Examples of collections include:

  • Workers and Workers’ Movements during the First World War
  • The Fall of the House of Romanov
  • Islamic Movements in the Russian Empire during and after the First World War
  • Prisoners of War and their Return Home
  • Women During the First World War
  • Science and Technology in the First World War
  • Medieval Collections of Saints Lives

More information on CENDARI here: http://www.cendari.eu/


CENDARI aims to integrate digital archives and resources for medieval and World War 1 history through  a Virtual Research Environment which will allow scholars to access historical resources across institutional and national boundaries.

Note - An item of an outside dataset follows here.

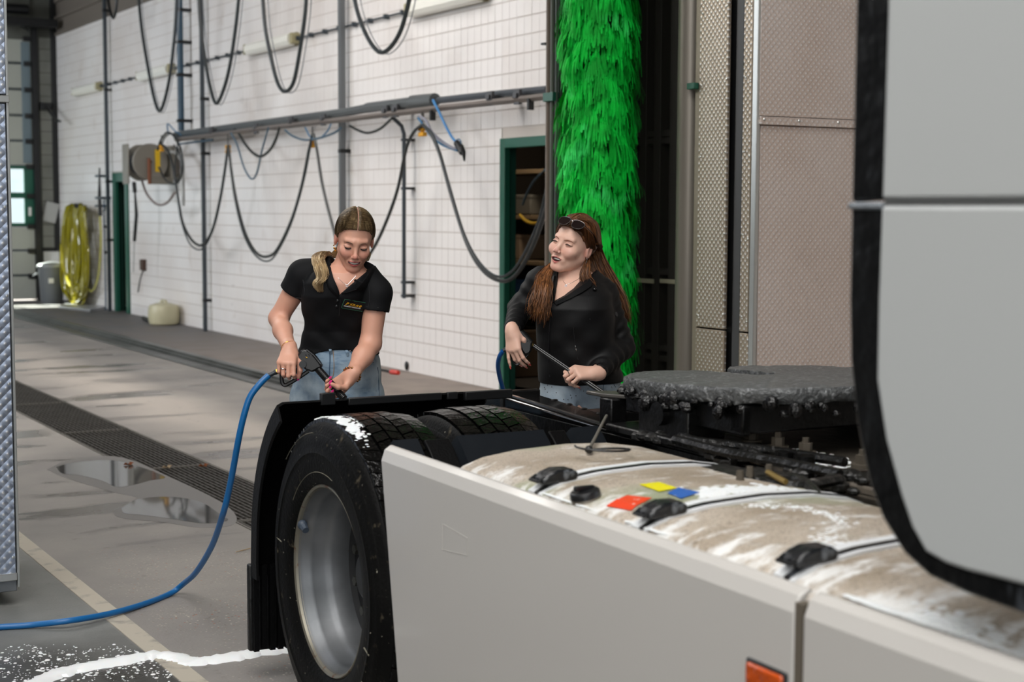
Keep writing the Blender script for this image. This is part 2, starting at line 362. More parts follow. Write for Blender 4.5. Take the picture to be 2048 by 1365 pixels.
# ------------------------------------------------------------------ drain grates
M_grate=mat('grate_steel','#4a4743',0.5,metal=0.3,var=(4,'#38342f',0.4,0.7))
gr0=None
GY=[5.71+1.78*k for k in range(-1,7)]
glabs=['steel drain grate nearest the truck wheel','steel drain grate passing behind the hose','steel drain grate between the two puddles and the leaves','steel drain grate behind the farther puddle','steel drain grate beyond the farther puddle','second farthest steel drain grate, by the metal column','farthest steel drain grate, at the metal column','drain grate hidden behind column']
for i,y in enumerate(GY[:7]):
    if gr0 is None:
        gr0=empty('drain_grate',(2.95,y,0)); 
        f=MB(); L=1.77
        f.box(-.245,.245,0.003,0.018,-0.03,0.001); f.box(-.245,.245,L-0.018,L-0.003,-0.03,0.001); f.box(-.245,-.232,0,L,-0.03,0.001); f.box(.232,.245,0,L,-0.03,0.001)
        f.build('frame',mat('grate_frame','#6b6761',0.45,metal=0.4),gr0)
        g=MB()
        for k in range(15): x=-0.232+0.464*(k+0.5)/15; g.box(x-0.006,x+0.006,0.018,L-0.018,-0.03,-0.002)
        for k in range(17): yy=0.1*(k+0.75); g.box(-0.232,0.232,yy-0.003,yy+0.003,-0.012,-0.001)
        tag(g.build('grating',M_grate,gr0,smooth=False),kind='stuff'); o=gr0
    else: o=dup(gr0,loc=(2.95,y,0))
    tag(o,glabs[i],'drain grate','drain grates in the lane floor')
leafm=mat('dead_leaf','#8a4a1f',0.7)
for (x,y,lb) in ((258,932,'curled brown leaf at the left edge of the grate'),(408,935,'brown leaf on the grate near the blue hose'),(335,938,'pale scrap of leaf in the middle of the grate'),(472,1107,'pale straw on the floor beside the mudflap')):
    p=onz(x,y,0); b=MB()
    if 'straw' in lb: b.tube([p+[0,0,.006],p+np.array([.09,.05,.004])],0.0025,5); nm='straw'
    else:
        for k in range(3):
            a=k*2.1; b.add([p+[0,0,.004],p+np.array([.03*math.cos(a),.03*math.sin(a),.018]),p+np.array([.035*math.cos(a+.7),.035*math.sin(a+.7),.006]),p+np.array([.02*math.cos(a+1.1),.02*math.sin(a+1.1),.022])],[(0,1,2),(0,2,3),(0,3,2,1)])
        nm='leaf'
    tag(b.build(nm,leafm if 'pale' not in lb else mat('pale_leaf','#b9a283',0.7)),lb,'leaf')
# ================================================================== THINGS ON AND BY THE RIGHT WALL
def wp(px,py,X): return onx(px,py,X)
def hose(name,lab,cat,px,X,r,m,group=None,seg=7,n=10,sway=0.0):
    P=[onx(x,y,X+(sway*math.sin(i*1.7))) for i,(x,y) in enumerate(px)]
    b=MB(); b.tube(cr(P,n),r,seg); return tag(b.build(name,m),lab,cat,group)
# wall lamps
L0=empty('wall_lamp',(WX-0.007,17.5,3.49)); hb=MB(); hb.box(-0.035,0,-0.72,0.72,-0.075,0.075); hb.build('housing',mat('lamp_housing','#8b8468',0.5),L0,bev=0.012)
db=MB(); pr=[(-0.035,-0.08),(-0.10,-0.07),(-0.13,-0.03),(-0.13,0.03),(-0.10,0.06),(-0.035,0.07)]
db.prism(pr,lambda u,v,t:(u,t,v),-0.68,0.68); db.build('diffuser',mat('lamp_diffuser','#f1efe6',0.3),L0,bev=0.006)
for q in (-.73,.73): MB().box(-0.11,0,q-.03,q+.03,-0.06,0.06).build('end_cap',mat('lamp_end','#a79f7c',0.5),L0,bev=0.01)
for i,(y,lb) in enumerate(((25.1,'farthest fluorescent wall lamp, near the end wall'),(21.5,'fluorescent wall lamp crossed by the farthest hanging cable loop'),(17.1,'fluorescent wall lamp above the yellow hose clips, crossed by a cable loop'),(12.75,'nearest fluorescent wall lamp, cut by the top of the picture'))):
    o=L0 if i==0 else dup(L0); o.location=(WX-0.007,y,3.49); tag(o,lb,'lamp','fluorescent lamps along the white wall')
cn=empty('lamp_conduit',(WX-.010,18,3.49)); MB().cyl((-0.03,-6.9,0),(-0.03,7.0,0),0.011,8).build('pipe',M_greypl,cn)
for k in range(36):
    y=-6.6+k*0.38; MB().box(-0.05,0,y-0.022,y+0.022,-0.022,0.022).build('clip',M_greypl,cn)
tag(cn,'thin grey conduit with clips linking the wall lamps','conduit')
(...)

CENDARI is made up of 14 partners from 8 European countries: Freie Universität Berlin • University of Birmingham • Trinity College Dublin • Czech National Library • Università di Cassino • The European Library • Consortium of European Research Libraries (CERL) • King’s College, London • Institut national de recherche en informatique et en automatique (INRIA) • University of Stuttgart • Goettingen State and University Library • Mathematical Institute of the Serbian Academy of Sciences and Arts • Fondazione Ezio Franceschini • Società Internazionale per lo Studio del Medioevo Latino

The project brings information and computer scientists together with leading historians and existing historical research infrastructures (archives, libraries and other digital projects) to improve the conditions for historical scholarship in Europe through active reflection of and considered response to the impact of the digital age on scholarly and archival practice.